With future projects such as the proposed tunnels in Wellington and the Waitematā Harbour Crossing in Auckland (where a tunnel is one option), blending local insight with global innovation remains vital. That’s why attending the recent Rapid Excavation and Tunnelling Conference in Dallas, Texas, was such a privilege. I presented a paper co-authored with my colleague, Technical Director Shu-Fan Chau on the use of steel fibre reinforced segments for large-diameter TBM tunnels, offering significant advantages such as reduced construction costs and enhanced durability. This approach was used on Waterview but has developed much further in Australia, on Melbourne’s West Gate Tunnel, Sydney’s Western Harbour Tunnel, and Melbourne’s Northeast Link. It is, however, unusual in the Northern Hemisphere, reminding us that while we often draw from global best practice, Aotearoa is also contributing to it.
Across the 120 presentations, there was a huge amount of knowledge shared, and it’s clear that automation, technological advances and robotics are reshaping the delivery of major tunnelling projects. And all the presentations reinforced the importance of collaboration – multidisciplinary teams working together to respond to unexpected situations.
I could see immediate application for the use of crossover machines (tunnelling machines with a hybrid of pipe-jacking machine and segmental-line capabilities) for constrained sites. The machine can be launched in small shafts, building the first 100m of tunnel using the pipe-jacking feature and then switching to the segmental lining, utilising the initial pipe-jacked tunnel to assemble the machine. There were also presentations on designing tunnels across active fault zones, which is relevant to Wellington.

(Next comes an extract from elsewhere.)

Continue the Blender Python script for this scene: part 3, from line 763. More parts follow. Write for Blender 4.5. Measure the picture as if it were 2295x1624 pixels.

Subaqueous tunnelling also featured prominently, with techniques like ground freezing and Canadian case studies offering valuable insights – of interest as we explore options for the Waitematā Harbour Crossing. Another presentation showed how automation was being used to accelerate the as-built analysis of the concrete rings that line TBM-bored tunnels. Robotics also featured heavily, and Aurecon is seeing this technology being used already on the Western Harbour Tunnel, where the TBM has robotic tool-changing capability.
The potential for AI is huge; however, the relatively small number of presentations on its use likely reflects the fact that the technology is still new. Some of the applications for AI I can see include interpreting geotechnical data to increase the accuracy of predicting subsurface conditions (which could assist with route planning for tunnels). Also, helping with asset management and predictive maintenance.
As the industry increasingly embraces AI, we must be careful to continue to build engineers’ technical capability, as some challenges will always be too complex for the technology. The best results come from human insight and experience, working together with AI and automation.
As New Zealand enters its next phase of major tunnelling and infrastructure development, looking outward for global thinking and best practice remains essential. But our small scale and distinctive geography also give us the licence to innovate. The techniques we refine here don’t just serve local needs; they can offer valuable insights for the global tunnelling community as well.
Tom Ireland is Major Projects Director, Tunnelling at Aurecon and a Board member of the New Zealand Tunnelling Society.